То, чем Саша владел в сильной степени.
(Новое литературное обозрение, 2005, № 75)
Ирина Сурат
Слово и мир Александра Чудакова
Известие о гибели Александра Павловича Чудакова грянуло как гром среди ясного неба – ничто не предвещало смерти этого большого, бодрого человека, полного замыслов и сил. Поверить в случившееся невозможно – настолько был он всегда живой, деятельный, заинтересованный жизнью, настолько многое в ней любил и так много еще хотел сделать. Совершенно противоестественная, дикая смерть, поставившая всех, кто знал его, перед лицом остро переживаемых вечных вопросов, – он ведь явно не дожил своей жизни, не испил чаши до конца, его могучий жизненный ресурс был, кажется, далеко не исчерпан.

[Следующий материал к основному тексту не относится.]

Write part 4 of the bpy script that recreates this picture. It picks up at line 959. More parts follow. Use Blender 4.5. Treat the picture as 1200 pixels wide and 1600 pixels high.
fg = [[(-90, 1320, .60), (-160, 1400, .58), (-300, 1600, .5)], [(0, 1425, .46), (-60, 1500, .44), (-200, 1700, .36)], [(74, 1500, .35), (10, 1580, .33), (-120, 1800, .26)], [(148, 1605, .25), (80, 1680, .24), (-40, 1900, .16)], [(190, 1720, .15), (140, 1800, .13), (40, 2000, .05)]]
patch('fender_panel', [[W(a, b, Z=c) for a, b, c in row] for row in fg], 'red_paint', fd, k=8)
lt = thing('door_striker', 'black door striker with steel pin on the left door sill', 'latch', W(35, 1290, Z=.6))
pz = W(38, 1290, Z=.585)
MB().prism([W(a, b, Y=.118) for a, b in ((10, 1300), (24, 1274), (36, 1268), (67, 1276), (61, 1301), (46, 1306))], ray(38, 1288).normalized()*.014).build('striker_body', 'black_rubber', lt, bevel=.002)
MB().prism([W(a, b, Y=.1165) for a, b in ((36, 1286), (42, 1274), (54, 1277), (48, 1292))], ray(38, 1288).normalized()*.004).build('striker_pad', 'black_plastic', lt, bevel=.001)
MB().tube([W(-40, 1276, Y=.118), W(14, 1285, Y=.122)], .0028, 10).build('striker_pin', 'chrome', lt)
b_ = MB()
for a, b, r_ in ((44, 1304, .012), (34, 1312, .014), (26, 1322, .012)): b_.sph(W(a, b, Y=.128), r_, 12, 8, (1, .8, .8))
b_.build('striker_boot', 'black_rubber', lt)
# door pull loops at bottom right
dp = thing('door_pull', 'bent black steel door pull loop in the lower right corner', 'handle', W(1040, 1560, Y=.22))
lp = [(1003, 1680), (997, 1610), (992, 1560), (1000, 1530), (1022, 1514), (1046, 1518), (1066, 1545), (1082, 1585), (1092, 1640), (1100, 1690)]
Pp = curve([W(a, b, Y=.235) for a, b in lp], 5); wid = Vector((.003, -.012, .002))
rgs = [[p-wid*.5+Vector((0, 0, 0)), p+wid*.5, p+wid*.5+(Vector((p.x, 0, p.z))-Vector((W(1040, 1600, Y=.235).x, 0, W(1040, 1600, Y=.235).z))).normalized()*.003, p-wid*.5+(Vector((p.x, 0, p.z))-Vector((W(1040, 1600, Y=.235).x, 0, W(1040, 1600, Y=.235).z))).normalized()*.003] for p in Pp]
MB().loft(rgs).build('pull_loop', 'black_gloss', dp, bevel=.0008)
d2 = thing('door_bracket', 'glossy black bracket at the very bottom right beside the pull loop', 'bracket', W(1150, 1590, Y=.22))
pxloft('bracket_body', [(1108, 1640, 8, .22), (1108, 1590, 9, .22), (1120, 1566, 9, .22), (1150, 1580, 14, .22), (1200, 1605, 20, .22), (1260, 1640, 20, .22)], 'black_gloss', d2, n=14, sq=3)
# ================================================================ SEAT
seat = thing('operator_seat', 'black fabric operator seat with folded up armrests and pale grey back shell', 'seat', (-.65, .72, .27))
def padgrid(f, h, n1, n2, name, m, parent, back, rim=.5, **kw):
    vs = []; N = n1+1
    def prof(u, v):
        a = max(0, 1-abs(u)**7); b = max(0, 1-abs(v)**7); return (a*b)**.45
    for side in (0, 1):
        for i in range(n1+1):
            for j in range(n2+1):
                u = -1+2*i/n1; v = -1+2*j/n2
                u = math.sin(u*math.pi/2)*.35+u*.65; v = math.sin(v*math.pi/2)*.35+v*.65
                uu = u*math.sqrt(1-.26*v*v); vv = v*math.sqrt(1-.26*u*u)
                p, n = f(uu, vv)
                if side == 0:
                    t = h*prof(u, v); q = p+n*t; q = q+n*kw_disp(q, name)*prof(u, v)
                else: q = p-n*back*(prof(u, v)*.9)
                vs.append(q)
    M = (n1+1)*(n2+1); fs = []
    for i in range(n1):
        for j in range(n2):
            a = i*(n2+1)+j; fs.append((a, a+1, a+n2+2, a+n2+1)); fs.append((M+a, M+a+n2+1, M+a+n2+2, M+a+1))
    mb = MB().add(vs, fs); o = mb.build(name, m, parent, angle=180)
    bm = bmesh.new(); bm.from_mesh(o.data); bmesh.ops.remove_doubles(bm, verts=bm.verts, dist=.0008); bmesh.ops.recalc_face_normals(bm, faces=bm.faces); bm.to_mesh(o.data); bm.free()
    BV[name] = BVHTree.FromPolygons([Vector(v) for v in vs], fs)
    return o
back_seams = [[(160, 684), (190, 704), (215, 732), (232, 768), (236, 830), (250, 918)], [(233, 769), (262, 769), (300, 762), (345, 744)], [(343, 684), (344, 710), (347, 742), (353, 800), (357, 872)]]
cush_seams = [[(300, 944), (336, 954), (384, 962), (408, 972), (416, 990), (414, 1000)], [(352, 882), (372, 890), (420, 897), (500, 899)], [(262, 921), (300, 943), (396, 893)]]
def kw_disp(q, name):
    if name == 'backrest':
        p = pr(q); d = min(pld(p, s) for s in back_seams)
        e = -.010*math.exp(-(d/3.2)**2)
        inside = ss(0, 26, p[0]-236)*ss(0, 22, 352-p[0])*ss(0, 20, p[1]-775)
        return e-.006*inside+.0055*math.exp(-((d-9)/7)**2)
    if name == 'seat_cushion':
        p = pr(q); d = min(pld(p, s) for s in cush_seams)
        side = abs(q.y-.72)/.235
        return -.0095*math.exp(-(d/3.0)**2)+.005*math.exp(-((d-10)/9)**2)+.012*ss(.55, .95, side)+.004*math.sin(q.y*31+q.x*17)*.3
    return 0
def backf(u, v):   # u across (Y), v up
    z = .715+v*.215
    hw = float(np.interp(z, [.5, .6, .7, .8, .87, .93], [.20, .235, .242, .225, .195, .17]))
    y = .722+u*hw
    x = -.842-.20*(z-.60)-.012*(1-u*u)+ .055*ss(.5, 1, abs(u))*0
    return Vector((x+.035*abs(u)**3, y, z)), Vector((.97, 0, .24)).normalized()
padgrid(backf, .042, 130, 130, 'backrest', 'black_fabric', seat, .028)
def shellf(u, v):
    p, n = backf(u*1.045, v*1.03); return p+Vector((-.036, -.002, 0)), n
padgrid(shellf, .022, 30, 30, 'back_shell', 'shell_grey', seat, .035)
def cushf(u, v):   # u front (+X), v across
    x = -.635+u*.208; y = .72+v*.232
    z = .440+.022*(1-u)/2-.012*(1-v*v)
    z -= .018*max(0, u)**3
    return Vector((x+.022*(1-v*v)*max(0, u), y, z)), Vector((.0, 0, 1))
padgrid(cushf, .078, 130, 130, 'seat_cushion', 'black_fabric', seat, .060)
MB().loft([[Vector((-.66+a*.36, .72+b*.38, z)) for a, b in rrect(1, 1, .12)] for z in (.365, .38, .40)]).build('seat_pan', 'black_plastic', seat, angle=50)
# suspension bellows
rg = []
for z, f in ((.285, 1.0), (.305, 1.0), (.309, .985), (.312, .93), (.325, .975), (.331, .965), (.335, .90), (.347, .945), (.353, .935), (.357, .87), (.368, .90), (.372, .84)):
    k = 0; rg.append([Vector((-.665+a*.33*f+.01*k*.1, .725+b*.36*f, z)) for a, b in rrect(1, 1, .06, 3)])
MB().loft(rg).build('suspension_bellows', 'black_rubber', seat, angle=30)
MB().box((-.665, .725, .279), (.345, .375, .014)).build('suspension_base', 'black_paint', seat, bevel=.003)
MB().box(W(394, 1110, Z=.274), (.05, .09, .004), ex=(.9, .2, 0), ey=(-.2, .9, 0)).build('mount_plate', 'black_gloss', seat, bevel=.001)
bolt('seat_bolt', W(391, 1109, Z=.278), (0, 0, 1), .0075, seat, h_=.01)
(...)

О научных заслугах Александра Павловича Чудакова будут говорить много и скажут, наверное, лучше меня. Они, эти заслуги, еще в полной мере не осмыслены. Ясно одно – ушел настоящий большой филолог, и с его уходом уже окончательно прервалась связь между нашим поколением и великой русской филологией первой половины XX века, коей он был прямой наследник. Обо всем этом еще будут писать, будут выходить статьи и книги в его честь, и это хорошо, но разве в этом дело? Славой он и при жизни не был обделен, да только вот ничего не нажил – ни должностей, ни премий, ни простой возможности спокойно заниматься своим делом, не заботясь о ежедневном хлебе насущном. Мы знаем его замечательные книги ("Поэтика Чехова", 1971; "Мир Чехова", 1986; "Антон Павлович Чехов", 1987; "Слово – вещь – мир. От Пушкина до Толстого", 1992), его статьи о Пушкине, Гоголе, его работы по истории русской филологической науки, но как горько думать, что не доведена до конца титаническая работа над полной чеховской библиографией, не написан умопомрачительный "тотальный комментарий" к "Евгению Онегину", не подготовленной осталась книга мемуаров о великих филологах, над которой ему так хотелось работать в последнее время, но не было издательского заказа на нее, такого заказа, который позволил бы бросить все и засесть дописывать книгу – об этом он мечтал. И никто никогда не сможет реализовать эти замыслы. Жить – это делать то, что другой за тебя не сделает. Александр Павлович жил и делал свое дело – и вот так резко и страшно оборвалась эта жизнь, так внезапно для всех!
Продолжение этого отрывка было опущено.